TASK TO CARRY OUT: Only the lines from the start of the material through the line containing "b = MB(); b.box(e0 +" are to be extracted, exactly as they appear.

>> START

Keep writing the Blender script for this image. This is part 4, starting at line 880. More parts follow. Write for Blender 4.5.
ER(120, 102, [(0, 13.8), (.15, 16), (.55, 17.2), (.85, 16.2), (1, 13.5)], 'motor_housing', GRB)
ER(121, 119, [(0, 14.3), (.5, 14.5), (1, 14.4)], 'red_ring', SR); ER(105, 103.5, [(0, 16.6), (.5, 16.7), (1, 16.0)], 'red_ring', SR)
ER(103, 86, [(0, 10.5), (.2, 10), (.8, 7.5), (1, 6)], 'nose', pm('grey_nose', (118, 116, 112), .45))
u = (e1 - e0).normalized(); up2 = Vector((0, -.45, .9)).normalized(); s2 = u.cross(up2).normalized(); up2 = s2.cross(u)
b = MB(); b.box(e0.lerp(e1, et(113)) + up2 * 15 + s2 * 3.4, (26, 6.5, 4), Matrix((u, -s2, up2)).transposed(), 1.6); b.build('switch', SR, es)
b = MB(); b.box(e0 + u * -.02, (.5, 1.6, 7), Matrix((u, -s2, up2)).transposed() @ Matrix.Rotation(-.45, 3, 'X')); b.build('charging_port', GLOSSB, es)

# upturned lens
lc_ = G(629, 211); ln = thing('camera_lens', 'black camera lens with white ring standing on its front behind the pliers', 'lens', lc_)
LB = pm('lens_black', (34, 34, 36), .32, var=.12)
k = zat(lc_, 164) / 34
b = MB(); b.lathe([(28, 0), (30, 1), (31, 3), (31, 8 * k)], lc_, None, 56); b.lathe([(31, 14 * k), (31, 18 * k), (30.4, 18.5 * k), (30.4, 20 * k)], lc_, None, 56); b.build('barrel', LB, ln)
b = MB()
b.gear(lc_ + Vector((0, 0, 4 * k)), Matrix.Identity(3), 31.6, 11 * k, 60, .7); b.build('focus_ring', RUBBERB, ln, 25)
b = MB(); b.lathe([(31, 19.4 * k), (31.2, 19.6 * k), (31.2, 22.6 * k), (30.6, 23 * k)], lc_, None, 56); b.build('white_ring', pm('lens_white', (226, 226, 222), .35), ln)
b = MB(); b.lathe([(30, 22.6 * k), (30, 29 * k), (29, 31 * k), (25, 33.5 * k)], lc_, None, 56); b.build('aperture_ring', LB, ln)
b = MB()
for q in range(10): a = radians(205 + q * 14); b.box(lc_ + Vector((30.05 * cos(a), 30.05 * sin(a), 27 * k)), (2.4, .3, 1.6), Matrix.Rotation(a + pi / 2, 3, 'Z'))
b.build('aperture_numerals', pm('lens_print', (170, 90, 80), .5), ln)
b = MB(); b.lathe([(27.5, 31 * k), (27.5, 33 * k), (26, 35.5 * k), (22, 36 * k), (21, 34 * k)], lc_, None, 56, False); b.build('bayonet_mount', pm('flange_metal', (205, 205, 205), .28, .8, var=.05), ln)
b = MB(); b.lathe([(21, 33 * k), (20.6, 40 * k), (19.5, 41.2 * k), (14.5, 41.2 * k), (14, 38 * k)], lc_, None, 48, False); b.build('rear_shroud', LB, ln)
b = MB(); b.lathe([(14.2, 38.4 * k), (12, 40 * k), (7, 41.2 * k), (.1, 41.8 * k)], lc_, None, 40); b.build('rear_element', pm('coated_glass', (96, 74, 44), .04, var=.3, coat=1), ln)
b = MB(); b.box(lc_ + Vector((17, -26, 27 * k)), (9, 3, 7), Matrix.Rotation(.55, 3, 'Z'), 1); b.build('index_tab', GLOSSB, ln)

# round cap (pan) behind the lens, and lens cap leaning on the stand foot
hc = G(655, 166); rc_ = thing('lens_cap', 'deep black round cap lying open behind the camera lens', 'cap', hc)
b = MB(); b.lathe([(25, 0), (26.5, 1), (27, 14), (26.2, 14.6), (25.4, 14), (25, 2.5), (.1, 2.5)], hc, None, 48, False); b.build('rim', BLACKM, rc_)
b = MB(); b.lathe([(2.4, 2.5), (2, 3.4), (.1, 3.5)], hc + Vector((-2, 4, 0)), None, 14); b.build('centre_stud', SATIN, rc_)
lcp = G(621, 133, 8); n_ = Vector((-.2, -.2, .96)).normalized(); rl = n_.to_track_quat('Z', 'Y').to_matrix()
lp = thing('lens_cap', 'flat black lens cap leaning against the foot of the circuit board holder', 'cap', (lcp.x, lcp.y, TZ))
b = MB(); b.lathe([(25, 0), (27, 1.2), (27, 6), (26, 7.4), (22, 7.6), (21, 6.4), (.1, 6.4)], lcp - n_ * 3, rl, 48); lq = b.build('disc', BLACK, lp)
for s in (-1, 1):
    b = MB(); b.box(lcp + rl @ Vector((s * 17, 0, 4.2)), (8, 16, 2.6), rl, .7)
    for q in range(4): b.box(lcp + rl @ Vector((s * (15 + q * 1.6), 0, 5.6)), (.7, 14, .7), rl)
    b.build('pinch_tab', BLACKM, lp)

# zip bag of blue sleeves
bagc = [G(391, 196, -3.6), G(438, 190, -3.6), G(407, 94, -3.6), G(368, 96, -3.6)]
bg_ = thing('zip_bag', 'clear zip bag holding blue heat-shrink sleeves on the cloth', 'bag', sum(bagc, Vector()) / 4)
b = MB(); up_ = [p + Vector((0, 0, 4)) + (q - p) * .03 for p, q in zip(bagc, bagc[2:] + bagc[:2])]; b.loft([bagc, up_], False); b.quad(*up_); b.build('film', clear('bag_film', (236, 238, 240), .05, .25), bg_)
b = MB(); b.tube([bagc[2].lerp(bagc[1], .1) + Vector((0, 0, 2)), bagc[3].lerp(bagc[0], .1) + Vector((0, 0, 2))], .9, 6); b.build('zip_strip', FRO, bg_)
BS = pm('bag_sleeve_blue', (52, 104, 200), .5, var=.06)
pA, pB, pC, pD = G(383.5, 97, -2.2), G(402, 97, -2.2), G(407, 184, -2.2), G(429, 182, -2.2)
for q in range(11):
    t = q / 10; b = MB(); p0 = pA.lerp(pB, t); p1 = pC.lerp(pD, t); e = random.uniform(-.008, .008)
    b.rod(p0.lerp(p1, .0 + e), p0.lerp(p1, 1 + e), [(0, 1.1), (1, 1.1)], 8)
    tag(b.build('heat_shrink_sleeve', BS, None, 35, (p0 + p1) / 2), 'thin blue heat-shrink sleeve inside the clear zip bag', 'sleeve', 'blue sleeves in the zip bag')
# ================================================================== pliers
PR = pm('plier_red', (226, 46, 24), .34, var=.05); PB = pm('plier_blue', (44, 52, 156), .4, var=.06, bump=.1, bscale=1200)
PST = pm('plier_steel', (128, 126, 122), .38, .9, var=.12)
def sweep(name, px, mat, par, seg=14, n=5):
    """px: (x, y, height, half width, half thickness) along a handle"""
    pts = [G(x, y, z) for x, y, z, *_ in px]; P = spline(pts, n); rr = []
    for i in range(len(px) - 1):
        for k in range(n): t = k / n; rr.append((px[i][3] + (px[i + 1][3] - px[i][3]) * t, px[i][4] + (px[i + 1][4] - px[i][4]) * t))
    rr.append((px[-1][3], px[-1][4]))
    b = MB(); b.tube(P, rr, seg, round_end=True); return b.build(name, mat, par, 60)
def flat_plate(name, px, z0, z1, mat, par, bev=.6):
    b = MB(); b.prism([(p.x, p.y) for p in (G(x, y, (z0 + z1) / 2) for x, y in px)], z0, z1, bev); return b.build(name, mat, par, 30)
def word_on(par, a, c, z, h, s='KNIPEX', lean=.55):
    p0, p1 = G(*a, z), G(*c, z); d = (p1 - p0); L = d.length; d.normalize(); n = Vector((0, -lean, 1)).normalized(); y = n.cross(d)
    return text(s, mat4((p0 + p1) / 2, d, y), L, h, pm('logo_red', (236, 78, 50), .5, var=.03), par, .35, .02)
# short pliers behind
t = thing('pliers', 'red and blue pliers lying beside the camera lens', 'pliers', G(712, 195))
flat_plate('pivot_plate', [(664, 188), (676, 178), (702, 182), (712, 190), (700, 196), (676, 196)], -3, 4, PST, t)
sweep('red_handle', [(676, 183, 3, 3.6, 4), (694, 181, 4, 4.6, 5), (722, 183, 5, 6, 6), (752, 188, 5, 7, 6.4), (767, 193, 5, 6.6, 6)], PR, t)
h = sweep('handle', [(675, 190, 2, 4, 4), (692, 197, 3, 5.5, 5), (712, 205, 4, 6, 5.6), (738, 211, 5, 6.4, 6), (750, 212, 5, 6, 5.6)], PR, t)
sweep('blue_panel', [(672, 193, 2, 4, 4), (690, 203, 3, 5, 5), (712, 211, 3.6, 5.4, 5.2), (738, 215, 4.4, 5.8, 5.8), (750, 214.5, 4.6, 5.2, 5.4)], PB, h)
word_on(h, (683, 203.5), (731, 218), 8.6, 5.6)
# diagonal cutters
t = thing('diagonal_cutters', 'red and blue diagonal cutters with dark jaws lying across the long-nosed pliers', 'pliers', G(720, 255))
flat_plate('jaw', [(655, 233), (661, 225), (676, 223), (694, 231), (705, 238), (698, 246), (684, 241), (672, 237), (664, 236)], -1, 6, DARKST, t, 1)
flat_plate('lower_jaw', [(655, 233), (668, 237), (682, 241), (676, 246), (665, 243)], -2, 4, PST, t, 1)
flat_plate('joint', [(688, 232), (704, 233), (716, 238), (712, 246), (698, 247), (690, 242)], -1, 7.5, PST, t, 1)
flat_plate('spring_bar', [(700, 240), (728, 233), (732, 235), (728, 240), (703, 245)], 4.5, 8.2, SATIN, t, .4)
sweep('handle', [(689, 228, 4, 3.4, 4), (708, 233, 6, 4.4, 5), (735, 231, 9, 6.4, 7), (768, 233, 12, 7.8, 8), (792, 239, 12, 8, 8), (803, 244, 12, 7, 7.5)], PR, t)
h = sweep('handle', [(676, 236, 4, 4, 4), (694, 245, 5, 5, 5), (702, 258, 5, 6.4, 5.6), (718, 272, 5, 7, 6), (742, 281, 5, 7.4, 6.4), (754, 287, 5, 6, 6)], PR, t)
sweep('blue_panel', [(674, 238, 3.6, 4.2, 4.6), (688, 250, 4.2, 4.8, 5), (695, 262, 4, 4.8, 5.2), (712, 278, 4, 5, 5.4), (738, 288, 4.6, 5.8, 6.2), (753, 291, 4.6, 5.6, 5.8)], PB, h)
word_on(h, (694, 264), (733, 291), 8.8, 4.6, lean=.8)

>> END

RESULT OF THE TASK:
Keep writing the Blender script for this image. This is part 4, starting at line 880. More parts follow. Write for Blender 4.5.
ER(120, 102, [(0, 13.8), (.15, 16), (.55, 17.2), (.85, 16.2), (1, 13.5)], 'motor_housing', GRB)
ER(121, 119, [(0, 14.3), (.5, 14.5), (1, 14.4)], 'red_ring', SR); ER(105, 103.5, [(0, 16.6), (.5, 16.7), (1, 16.0)], 'red_ring', SR)
ER(103, 86, [(0, 10.5), (.2, 10), (.8, 7.5), (1, 6)], 'nose', pm('grey_nose', (118, 116, 112), .45))
u = (e1 - e0).normalized(); up2 = Vector((0, -.45, .9)).normalized(); s2 = u.cross(up2).normalized(); up2 = s2.cross(u)
b = MB(); b.box(e0.lerp(e1, et(113)) + up2 * 15 + s2 * 3.4, (26, 6.5, 4), Matrix((u, -s2, up2)).transposed(), 1.6); b.build('switch', SR, es)
b = MB(); b.box(e0 + u * -.02, (.5, 1.6, 7), Matrix((u, -s2, up2)).transposed() @ Matrix.Rotation(-.45, 3, 'X')); b.build('charging_port', GLOSSB, es)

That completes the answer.